Besluit van de Staatsecretaris van Justitie en Veiligheid van 28 november 2017, nummer WBV 2017/13, houdende wijziging van de Vreemdelingencirculaire 2000

DE STAATSSECRETARIS VAN JUSTITIE EN VEILIGHEID,

Gelet op de Vreemdelingenwet 2000, het Vreemdelingenbesluit 2000 en het Voorschrift Vreemdelingen 2000;

Besluit:

ARTIKEL I

De Vreemdelingencirculaire 2000 wordt als volgt gewijzigd:

A

Paragraaf B1/8.2.2 Vreemdelingencirculaire 2000 komt te luiden:

8.2.2. Bewijsmiddelen erkenning als referent

De IND beschouwt een uittreksel uit het handelsregister als bewijsmiddel:

  • van inschrijving in het handelsregister van de rechtspersoon/ onderneming van de referent die om erkenning verzoekt; en

  • dat sprake is van een faillissement of surseance van betaling ten aanzien van de referent die om erkenning verzoekt.
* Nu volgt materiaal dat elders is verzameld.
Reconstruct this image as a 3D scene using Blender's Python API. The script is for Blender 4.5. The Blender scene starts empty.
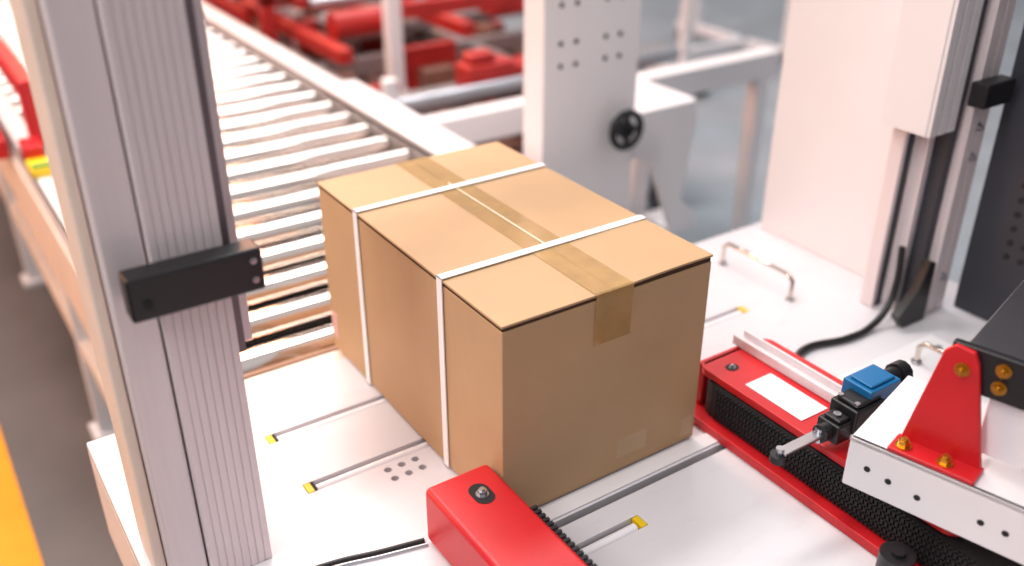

Als de referent, die om erkenning verzoekt, niet inschrijvingsplichtig is in het handelsregister op grond van de Handelsregisterwet 2007, beschouwt de IND de betreffende uitspraak van de rechtbank als bewijsmiddel dat sprake is van het in surseance van betaling of faillissement verkeren van de referent.

Erkenning als referent voor uitwisselingsjongeren

De IND beschouwt een uittreksel uit het handelsregister waaruit dat blijkt als bewijsmiddel dat de referent een culturele doelstelling nastreeft.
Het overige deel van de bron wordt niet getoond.